For some of us, that’s not at all surprising. But it’s a pretty stark example. If everyone else were as willing to refuse funds — esp. whole States and local govts., and local school districts — then the Spending Power would not be as all-powerful as it is now.

Posted by: just me | Dec 7, 2005 12:22:40 PM

(That’s “‘greater includes the lesser'”)

Posted by: Will Baude | Dec 7, 2005 12:08:04 PM

Surely one can’t just give up on the whole enterprise. The tradition of occasionally but inconsistently rejecting “greated includes the lesser” arguments in constitutional law dates back basically to the founding. But I do think the problem is even more intractable than it appears.

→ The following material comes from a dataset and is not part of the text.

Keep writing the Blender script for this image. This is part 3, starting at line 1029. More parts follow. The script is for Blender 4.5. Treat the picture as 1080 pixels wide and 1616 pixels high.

Posted by: Will Baude | Dec 7, 2005 12:05:34 PM

Do you give up on the whole project of unconstitutional conditions? Would conditioning federal funds on the absence of on-campus war protests be unconstitutional or just misguided?

Posted by: ac | Dec 7, 2005 11:31:36 AM

What troubles me in this case is that this isn’t about the Solomon Amendment, it’s about Don’t Ask Don’t Tell (DADT). It’s an attempt to indirectly challenge a policy they don’t like. And despite the characterization of DADT as a “militar policy,” DADT is the law; it was passed by Congress, it was signed by President Clinton, it is codified at 10 U.S.C. §654, and the military is obligated to follow it, like it or not. DADT isn’t a military policy, it is Congress’ policy – the same Congress from which FAIR is perfectly happy to take money.

If FAIR really wanted to be honest about this, it would exclude members of Congress from campuses, and refuse to take the money of an employer – Uncle Sam – which mandates the discriminatory practises of which they’re complaining. If they did this, they would have a shred of credibility, but that, of course, isn’t what they’re asking. They want their cake and to eat it; they want to keep this tainted money, but remove the strings which are attatched, and in service of this they float an extremely tenuous overextension of free association to invoke unconstitutional conditions.

This is a no-brainer case. Nobody seriously believes that the university is associating itself with, or endorsing the business practises of, employers it lets on campus, and even the colleges did believe this, they are under zero obligation, none whatsoever, to take the money and therefore be subject to the restrictions.

Posted by: Simon | Dec 7, 2005 10:22:03 AM

Will– It’s Chief Justice Roberts! (His predecessor was a stickler on this matter.)